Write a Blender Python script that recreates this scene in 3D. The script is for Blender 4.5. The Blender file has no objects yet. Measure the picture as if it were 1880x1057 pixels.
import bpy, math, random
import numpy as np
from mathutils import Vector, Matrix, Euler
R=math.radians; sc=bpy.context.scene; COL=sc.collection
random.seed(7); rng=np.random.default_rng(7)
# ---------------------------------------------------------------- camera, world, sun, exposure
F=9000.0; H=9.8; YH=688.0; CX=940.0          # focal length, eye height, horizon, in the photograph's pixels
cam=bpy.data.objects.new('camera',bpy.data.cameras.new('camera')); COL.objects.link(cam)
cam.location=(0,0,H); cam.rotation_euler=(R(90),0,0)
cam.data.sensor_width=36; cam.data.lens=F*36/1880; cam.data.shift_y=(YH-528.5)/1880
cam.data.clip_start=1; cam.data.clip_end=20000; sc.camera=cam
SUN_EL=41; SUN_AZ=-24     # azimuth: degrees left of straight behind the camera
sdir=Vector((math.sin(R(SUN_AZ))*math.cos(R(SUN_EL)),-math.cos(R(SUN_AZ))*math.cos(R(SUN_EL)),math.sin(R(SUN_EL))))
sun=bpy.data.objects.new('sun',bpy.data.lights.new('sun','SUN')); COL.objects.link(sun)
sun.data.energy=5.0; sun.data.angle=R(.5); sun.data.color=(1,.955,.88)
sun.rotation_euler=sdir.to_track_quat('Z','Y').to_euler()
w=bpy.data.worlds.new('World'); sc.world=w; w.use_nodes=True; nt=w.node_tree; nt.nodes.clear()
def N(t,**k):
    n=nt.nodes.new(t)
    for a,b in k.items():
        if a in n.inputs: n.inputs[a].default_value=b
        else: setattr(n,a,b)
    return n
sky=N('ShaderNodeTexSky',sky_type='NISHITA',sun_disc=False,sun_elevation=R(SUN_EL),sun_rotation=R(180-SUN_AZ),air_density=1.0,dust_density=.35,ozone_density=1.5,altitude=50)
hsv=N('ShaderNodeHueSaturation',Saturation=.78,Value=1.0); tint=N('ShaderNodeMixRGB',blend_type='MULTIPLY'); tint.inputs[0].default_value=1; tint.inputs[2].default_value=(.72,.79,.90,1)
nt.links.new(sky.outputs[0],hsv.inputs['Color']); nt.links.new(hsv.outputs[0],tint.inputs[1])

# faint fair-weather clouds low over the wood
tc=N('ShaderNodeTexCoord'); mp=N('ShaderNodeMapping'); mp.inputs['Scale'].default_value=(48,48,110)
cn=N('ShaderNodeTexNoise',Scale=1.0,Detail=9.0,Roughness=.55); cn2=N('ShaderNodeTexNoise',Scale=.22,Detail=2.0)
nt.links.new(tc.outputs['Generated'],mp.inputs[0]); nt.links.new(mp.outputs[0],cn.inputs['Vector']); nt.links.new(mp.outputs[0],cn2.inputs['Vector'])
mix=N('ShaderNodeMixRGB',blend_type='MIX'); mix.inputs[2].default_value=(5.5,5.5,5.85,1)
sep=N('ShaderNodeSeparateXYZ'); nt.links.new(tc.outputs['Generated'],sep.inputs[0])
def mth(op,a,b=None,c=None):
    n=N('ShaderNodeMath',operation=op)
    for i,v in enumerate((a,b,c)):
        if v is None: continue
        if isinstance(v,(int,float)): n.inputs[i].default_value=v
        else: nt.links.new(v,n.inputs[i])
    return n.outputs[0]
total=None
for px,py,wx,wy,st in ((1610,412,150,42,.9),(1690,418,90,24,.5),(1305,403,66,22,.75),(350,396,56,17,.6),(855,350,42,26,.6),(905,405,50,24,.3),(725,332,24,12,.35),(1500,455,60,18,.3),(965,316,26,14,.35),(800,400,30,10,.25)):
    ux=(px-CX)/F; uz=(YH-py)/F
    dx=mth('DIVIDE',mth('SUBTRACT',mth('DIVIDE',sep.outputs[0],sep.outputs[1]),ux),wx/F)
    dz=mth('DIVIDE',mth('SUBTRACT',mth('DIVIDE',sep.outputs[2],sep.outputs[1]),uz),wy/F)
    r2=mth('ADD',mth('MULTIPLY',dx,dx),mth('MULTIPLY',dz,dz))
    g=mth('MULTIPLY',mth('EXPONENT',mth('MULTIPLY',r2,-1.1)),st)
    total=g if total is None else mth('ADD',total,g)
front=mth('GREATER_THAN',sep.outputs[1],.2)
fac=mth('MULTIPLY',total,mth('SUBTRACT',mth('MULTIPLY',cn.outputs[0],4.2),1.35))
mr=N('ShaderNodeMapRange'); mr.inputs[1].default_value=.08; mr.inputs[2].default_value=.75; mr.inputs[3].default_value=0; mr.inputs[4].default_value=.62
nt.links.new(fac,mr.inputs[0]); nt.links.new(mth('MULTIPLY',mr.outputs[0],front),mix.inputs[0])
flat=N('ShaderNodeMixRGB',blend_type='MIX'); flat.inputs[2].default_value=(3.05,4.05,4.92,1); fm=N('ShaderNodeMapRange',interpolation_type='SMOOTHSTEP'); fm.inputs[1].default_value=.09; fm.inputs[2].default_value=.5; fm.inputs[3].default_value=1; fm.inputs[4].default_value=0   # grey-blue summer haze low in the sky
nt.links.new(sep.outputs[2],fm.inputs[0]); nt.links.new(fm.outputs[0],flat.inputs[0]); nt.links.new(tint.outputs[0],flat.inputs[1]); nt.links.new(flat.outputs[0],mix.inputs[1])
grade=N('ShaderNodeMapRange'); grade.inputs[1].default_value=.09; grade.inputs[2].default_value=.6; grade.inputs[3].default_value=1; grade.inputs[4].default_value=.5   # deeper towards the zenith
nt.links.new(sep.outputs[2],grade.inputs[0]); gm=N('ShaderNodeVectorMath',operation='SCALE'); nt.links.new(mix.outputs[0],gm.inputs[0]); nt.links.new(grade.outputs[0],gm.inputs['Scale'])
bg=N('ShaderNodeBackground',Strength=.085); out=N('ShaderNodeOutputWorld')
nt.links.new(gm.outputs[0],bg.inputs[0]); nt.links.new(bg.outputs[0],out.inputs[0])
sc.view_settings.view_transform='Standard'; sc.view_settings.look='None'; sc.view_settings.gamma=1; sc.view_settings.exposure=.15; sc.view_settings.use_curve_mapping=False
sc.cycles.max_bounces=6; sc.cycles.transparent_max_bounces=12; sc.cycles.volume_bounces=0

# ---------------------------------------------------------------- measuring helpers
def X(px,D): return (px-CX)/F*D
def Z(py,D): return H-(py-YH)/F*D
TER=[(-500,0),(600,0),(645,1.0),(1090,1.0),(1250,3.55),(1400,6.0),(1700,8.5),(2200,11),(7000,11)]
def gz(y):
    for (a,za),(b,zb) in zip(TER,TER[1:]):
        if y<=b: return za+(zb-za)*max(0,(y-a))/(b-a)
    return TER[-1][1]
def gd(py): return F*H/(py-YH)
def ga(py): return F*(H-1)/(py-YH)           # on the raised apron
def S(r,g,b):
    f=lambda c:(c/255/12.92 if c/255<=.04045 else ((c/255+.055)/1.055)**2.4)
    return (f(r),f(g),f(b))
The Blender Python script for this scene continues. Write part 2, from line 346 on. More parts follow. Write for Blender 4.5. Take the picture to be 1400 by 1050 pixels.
══════════════════════════════
## Task to complete
Using the records above, say how many lines include the string "Python". Only the number is wanted.

## Exercise result
2